**SET PROBLEM**
Provide the data again in its entirety, exactly as given.

**DATASET CONTENT**

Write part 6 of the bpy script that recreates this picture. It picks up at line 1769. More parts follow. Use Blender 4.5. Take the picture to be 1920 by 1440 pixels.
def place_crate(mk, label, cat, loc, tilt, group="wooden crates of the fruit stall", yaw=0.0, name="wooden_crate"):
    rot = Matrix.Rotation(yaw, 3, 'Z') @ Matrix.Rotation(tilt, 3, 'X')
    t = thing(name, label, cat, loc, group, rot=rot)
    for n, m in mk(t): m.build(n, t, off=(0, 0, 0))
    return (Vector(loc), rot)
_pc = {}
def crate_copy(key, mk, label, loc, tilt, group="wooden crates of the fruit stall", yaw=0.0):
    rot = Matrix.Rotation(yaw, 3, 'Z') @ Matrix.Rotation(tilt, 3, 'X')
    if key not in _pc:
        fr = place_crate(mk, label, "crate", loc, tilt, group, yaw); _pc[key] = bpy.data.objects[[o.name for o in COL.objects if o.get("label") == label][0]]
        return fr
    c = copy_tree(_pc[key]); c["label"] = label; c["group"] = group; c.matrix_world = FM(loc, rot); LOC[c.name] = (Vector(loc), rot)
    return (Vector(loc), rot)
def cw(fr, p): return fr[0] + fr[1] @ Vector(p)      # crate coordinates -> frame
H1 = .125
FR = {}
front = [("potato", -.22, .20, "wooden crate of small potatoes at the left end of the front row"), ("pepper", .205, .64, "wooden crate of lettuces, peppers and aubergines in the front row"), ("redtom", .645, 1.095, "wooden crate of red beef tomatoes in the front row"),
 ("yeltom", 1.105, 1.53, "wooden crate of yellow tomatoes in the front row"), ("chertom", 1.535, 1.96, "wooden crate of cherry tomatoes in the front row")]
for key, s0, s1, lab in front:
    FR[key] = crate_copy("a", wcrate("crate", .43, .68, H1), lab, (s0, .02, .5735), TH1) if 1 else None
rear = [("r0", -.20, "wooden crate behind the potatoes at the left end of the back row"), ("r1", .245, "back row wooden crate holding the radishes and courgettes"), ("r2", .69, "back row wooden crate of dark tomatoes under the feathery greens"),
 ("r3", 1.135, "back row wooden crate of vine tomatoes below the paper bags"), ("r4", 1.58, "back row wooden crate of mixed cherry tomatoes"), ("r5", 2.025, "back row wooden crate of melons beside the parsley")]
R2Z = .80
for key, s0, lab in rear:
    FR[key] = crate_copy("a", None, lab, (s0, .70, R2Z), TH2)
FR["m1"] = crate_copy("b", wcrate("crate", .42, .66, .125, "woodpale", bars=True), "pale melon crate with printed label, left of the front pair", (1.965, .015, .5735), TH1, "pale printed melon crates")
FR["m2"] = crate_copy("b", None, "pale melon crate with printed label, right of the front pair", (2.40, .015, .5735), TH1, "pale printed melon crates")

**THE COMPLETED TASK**
Write part 6 of the bpy script that recreates this picture. It picks up at line 1769. More parts follow. Use Blender 4.5. Take the picture to be 1920 by 1440 pixels.
def place_crate(mk, label, cat, loc, tilt, group="wooden crates of the fruit stall", yaw=0.0, name="wooden_crate"):
    rot = Matrix.Rotation(yaw, 3, 'Z') @ Matrix.Rotation(tilt, 3, 'X')
    t = thing(name, label, cat, loc, group, rot=rot)
    for n, m in mk(t): m.build(n, t, off=(0, 0, 0))
    return (Vector(loc), rot)
_pc = {}
def crate_copy(key, mk, label, loc, tilt, group="wooden crates of the fruit stall", yaw=0.0):
    rot = Matrix.Rotation(yaw, 3, 'Z') @ Matrix.Rotation(tilt, 3, 'X')
    if key not in _pc:
        fr = place_crate(mk, label, "crate", loc, tilt, group, yaw); _pc[key] = bpy.data.objects[[o.name for o in COL.objects if o.get("label") == label][0]]
        return fr
    c = copy_tree(_pc[key]); c["label"] = label; c["group"] = group; c.matrix_world = FM(loc, rot); LOC[c.name] = (Vector(loc), rot)
    return (Vector(loc), rot)
def cw(fr, p): return fr[0] + fr[1] @ Vector(p)      # crate coordinates -> frame
H1 = .125
FR = {}
front = [("potato", -.22, .20, "wooden crate of small potatoes at the left end of the front row"), ("pepper", .205, .64, "wooden crate of lettuces, peppers and aubergines in the front row"), ("redtom", .645, 1.095, "wooden crate of red beef tomatoes in the front row"),
 ("yeltom", 1.105, 1.53, "wooden crate of yellow tomatoes in the front row"), ("chertom", 1.535, 1.96, "wooden crate of cherry tomatoes in the front row")]
for key, s0, s1, lab in front:
    FR[key] = crate_copy("a", wcrate("crate", .43, .68, H1), lab, (s0, .02, .5735), TH1) if 1 else None
rear = [("r0", -.20, "wooden crate behind the potatoes at the left end of the back row"), ("r1", .245, "back row wooden crate holding the radishes and courgettes"), ("r2", .69, "back row wooden crate of dark tomatoes under the feathery greens"),
 ("r3", 1.135, "back row wooden crate of vine tomatoes below the paper bags"), ("r4", 1.58, "back row wooden crate of mixed cherry tomatoes"), ("r5", 2.025, "back row wooden crate of melons beside the parsley")]
R2Z = .80
for key, s0, lab in rear:
    FR[key] = crate_copy("a", None, lab, (s0, .70, R2Z), TH2)
FR["m1"] = crate_copy("b", wcrate("crate", .42, .66, .125, "woodpale", bars=True), "pale melon crate with printed label, left of the front pair", (1.965, .015, .5735), TH1, "pale printed melon crates")
FR["m2"] = crate_copy("b", None, "pale melon crate with printed label, right of the front pair", (2.40, .015, .5735), TH1, "pale printed melon crates")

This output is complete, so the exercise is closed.